Supplied information
--- Start ---

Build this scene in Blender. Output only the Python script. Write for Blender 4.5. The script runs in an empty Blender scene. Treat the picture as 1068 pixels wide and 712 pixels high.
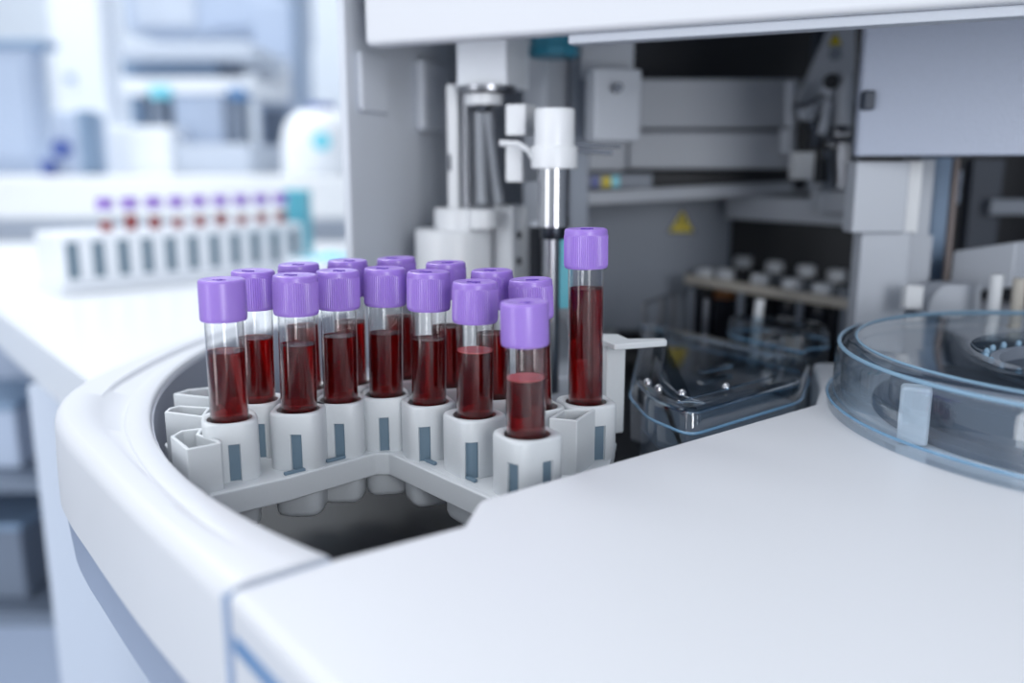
import bpy, math, random
from math import pi, sin, cos, radians as R
random.seed(4)
sc = bpy.context.scene
COL = sc.collection
# ------------------------------------------------------------------ units: millimetres, origin below the camera on
# the cover of the analyser; BASE lifts everything to bench height.
BASE = 950.0
CAM_H = 95.0
FOC = 900.0
TH = math.atan(181 / 900)
S_, C_ = sin(TH), cos(TH)


def ray(px, py):
    u = (px - 534) / FOC
    v = (py - 356) / FOC
    return u, C_ - v * S_, -S_ - v * C_


def Pz(px, py, z):
    dx, dy, dz = ray(px, py)
    t = (z - CAM_H) / dz
    return (dx * t, dy * t, z)


def Py(px, py, y):
    dx, dy, dz = ray(px, py)
    t = y / dy
    return (dx * t, y, CAM_H + dz * t)


# ------------------------------------------------------------------ materials
def lin(c):
    return tuple(((x / 255) / 12.92 if x / 255 <= .04045 else ((x / 255 + .055) / 1.055) ** 2.4) for x in c)


MATS = {}


def mat(name, rgb, rough=.4, metal=0., bump=0., scale=900., coat=0., sss=None, emis=None, spec=.5, var=.03):
    m = bpy.data.materials.new(name)
    m.use_nodes = True
    nt = m.node_tree
    b = nt.nodes['Principled BSDF']
    c = lin(rgb)
    tc = nt.nodes.new('ShaderNodeTexCoord')
    nz = nt.nodes.new('ShaderNodeTexNoise')
    nz.inputs['Scale'].default_value = scale
    nz.inputs['Detail'].default_value = 2
    nt.links.new(tc.outputs['Object'], nz.inputs['Vector'])
    rp = nt.nodes.new('ShaderNodeValToRGB')
    rp.color_ramp.elements[0].color = tuple(x * (1 - var) for x in c) + (1,)
    rp.color_ramp.elements[1].color = tuple(min(1, x * (1 + var)) for x in c) + (1,)
    nt.links.new(nz.outputs['Fac'], rp.inputs['Fac'])
    nt.links.new(rp.outputs['Color'], b.inputs['Base Color'])
    b.inputs['Roughness'].default_value = rough
    b.inputs['Metallic'].default_value = metal
    b.inputs['Specular IOR Level'].default_value = spec
    b.inputs['Coat Weight'].default_value = coat
    b.inputs['Coat Roughness'].default_value = .12
    if bump:
        bp = nt.nodes.new('ShaderNodeBump')
        bp.inputs['Strength'].default_value = bump
        bp.inputs['Distance'].default_value = .0004
        nt.links.new(nz.outputs['Fac'], bp.inputs['Height'])
        nt.links.new(bp.outputs['Normal'], b.inputs['Normal'])
    if sss:
        b.inputs['Subsurface Weight'].default_value = sss[0]
        b.inputs['Subsurface Radius'].default_value = sss[1]
        b.inputs['Subsurface Scale'].default_value = sss[2]
    if emis:
        b.inputs['Emission Color'].default_value = lin(emis[0]) + (1,)
        b.inputs['Emission Strength'].default_value = emis[1]
    MATS[name] = m
    return m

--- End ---

Set task
Exactly as written, please give again the lines from the beginning of the listing through the line containing "return (dx * t, y, CAM_H + dz * t)", inclusive, without any pictures.

Solved problem
Build this scene in Blender. Output only the Python script. Write for Blender 4.5. The script runs in an empty Blender scene. Treat the picture as 1068 pixels wide and 712 pixels high.
import bpy, math, random
from math import pi, sin, cos, radians as R
random.seed(4)
sc = bpy.context.scene
COL = sc.collection
# ------------------------------------------------------------------ units: millimetres, origin below the camera on
# the cover of the analyser; BASE lifts everything to bench height.
BASE = 950.0
CAM_H = 95.0
FOC = 900.0
TH = math.atan(181 / 900)
S_, C_ = sin(TH), cos(TH)


def ray(px, py):
    u = (px - 534) / FOC
    v = (py - 356) / FOC
    return u, C_ - v * S_, -S_ - v * C_


def Pz(px, py, z):
    dx, dy, dz = ray(px, py)
    t = (z - CAM_H) / dz
    return (dx * t, dy * t, z)


def Py(px, py, y):
    dx, dy, dz = ray(px, py)
    t = y / dy
    return (dx * t, y, CAM_H + dz * t)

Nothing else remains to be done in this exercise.